Кровь. Нельзя мне пить ни капли! Выпил вчера два стаканчика и все таки болен, слаб. И все мысли о Юлии, о том, как когда-то приезжал он, молодой, начинающий жизнь, в Озерки… И все как-то не верится, что больше я никогда его не увижу. Четыре года тому назад, прощаясь со мной на вокзале, он заплакал (конец мая 1918 г.). Вспомнить этого не могу.
Люди спасаются только слабостью своих способностей, — слабостью воображения, недуманием, недодумыванием.
9/22 Января.
«Я как-то физически чувствую людей» (Толстой). Я всё физически чувствую. Я настоящего художественного естества. Я всегда мир воспринимал через запахи, краски, свет, ветер, вино, еду — и как остро, Боже мой, до чего остро, даже больно!
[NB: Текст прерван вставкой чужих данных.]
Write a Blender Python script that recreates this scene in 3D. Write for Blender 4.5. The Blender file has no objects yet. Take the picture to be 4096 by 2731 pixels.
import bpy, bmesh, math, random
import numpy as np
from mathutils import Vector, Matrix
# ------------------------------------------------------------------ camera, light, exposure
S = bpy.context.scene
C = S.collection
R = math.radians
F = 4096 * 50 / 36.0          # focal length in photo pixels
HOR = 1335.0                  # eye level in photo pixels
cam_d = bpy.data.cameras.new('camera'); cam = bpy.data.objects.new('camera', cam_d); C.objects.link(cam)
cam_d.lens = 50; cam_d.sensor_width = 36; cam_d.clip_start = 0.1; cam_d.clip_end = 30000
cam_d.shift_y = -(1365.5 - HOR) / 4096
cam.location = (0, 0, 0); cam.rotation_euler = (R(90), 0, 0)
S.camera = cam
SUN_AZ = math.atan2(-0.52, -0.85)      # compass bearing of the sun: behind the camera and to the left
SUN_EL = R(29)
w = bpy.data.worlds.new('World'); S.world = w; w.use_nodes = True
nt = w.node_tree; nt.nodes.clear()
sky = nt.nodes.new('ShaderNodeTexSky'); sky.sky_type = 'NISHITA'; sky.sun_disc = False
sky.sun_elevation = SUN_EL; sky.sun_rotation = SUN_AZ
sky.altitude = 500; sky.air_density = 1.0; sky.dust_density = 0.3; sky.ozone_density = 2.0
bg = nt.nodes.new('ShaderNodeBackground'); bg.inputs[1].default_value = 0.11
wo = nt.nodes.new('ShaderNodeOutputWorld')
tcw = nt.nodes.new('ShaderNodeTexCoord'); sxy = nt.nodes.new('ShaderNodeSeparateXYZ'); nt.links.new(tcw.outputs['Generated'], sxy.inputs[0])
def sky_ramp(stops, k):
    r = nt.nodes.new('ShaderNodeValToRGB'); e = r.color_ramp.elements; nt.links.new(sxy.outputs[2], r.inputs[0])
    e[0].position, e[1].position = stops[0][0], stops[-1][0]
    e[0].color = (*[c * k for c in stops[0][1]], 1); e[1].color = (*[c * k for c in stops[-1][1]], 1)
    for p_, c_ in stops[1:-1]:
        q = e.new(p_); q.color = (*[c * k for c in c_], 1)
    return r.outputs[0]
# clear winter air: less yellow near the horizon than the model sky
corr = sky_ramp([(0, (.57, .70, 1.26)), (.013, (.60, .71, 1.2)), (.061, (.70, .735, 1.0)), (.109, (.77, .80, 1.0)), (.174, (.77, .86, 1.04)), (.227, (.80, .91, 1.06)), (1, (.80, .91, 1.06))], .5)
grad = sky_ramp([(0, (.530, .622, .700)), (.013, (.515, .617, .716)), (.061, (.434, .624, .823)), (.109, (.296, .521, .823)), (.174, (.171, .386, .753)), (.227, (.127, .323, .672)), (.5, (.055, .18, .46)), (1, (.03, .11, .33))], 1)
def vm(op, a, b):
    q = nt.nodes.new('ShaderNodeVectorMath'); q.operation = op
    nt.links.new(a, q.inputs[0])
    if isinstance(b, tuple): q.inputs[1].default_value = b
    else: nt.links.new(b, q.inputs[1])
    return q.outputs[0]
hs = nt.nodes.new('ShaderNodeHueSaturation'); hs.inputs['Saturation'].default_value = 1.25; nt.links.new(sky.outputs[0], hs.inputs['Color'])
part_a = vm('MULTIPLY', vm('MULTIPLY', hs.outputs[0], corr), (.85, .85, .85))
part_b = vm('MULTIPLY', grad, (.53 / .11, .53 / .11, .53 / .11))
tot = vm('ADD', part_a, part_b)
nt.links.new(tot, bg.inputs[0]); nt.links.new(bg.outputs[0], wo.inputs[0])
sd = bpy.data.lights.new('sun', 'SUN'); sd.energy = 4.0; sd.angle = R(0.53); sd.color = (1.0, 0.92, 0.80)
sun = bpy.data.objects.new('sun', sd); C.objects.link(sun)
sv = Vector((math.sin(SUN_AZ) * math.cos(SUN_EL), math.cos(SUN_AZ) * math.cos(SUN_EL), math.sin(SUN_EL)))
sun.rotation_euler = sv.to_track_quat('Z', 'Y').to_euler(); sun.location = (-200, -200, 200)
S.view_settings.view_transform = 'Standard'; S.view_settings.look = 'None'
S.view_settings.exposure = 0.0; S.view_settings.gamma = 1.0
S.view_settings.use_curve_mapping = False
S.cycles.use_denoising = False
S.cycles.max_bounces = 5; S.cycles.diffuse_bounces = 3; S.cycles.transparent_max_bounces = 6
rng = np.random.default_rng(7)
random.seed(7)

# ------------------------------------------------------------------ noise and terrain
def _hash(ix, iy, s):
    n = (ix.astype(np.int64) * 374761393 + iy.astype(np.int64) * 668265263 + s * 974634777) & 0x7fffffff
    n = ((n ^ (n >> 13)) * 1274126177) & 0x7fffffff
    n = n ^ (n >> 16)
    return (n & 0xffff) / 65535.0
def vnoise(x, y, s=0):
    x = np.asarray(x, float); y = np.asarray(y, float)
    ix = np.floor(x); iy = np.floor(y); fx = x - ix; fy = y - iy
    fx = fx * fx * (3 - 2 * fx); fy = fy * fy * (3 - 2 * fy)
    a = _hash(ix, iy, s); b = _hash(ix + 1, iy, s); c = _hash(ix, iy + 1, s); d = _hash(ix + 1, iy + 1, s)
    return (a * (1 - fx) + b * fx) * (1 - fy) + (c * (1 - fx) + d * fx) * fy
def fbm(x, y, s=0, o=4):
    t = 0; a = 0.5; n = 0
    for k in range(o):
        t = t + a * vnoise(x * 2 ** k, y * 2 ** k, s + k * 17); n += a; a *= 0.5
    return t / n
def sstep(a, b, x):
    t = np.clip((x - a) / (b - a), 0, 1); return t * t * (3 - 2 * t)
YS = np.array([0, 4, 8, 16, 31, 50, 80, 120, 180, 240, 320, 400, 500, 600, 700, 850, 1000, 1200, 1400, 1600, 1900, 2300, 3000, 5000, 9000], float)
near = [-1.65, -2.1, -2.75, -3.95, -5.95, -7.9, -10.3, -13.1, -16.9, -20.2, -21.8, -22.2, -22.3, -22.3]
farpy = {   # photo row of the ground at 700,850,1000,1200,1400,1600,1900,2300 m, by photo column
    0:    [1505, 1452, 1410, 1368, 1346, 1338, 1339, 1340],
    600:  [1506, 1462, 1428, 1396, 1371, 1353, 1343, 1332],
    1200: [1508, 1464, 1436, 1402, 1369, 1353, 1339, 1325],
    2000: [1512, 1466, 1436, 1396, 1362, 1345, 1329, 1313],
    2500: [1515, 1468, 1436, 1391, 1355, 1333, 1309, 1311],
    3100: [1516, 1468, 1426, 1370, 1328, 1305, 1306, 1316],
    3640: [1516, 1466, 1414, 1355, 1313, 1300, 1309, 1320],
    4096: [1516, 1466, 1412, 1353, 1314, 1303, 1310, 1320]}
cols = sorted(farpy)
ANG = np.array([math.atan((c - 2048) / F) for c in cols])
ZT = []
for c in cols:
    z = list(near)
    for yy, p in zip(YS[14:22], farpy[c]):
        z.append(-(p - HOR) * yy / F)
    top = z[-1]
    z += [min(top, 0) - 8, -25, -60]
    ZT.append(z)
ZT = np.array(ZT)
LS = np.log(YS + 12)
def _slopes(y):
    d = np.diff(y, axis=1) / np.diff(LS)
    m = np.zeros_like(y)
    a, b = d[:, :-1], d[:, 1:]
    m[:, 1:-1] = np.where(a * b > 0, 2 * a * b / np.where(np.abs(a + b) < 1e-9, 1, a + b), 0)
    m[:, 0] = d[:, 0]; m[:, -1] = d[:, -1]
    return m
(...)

В газетах вся та же грязь, мерзость, лукавство политиков, общая ложь, наглость, обманы, все те же вести о большевицком воровстве, хищничестве, подлости, цинизме… «Цинизм, доходящий до грации», пишут своим гнусным жаргоном газеты. Царица Небесная! Как я устал!
10/23 Января.
Ночью вдруг думаю: исповедаться бы у какого-нибудь простого, жалкого монаха где-нибудь в глухом монастыре, под Вологдой! Затрепетать от власти его, унизиться перед ним, как перед Богом… почувствовать его как отца…
По ночам читаю биограф. Толстого, долго не засыпаю. Эти часы тяжелы и жутки.
Все мысль: «А я вот пропадаю, ничего не делаю». И потом: «А зачем? Все равно — смерть всех любимых и одиночество великое — и моя смерть!» Каждый день по 100 раз мысль вроде такой: «Вот я написал 3 новых рассказа, но теперь Юлий уже никогда не узнает их — он, знавший всегда каждую мою новую строчку, начиная с самых первых озерских!»
11/24 Января.
Я не страдаю о Юлии так отчаянно и сильно, как следовало бы, м. б. потому, что не додумываю значения этой смерти, не могу, боюсь… Ужасающая мысль о нем часто какая [как? — М. Г.] далекая, потрясающая молния… Да можно ли додумывать? Ведь это сказать себе уже совсем твердо: всему конец.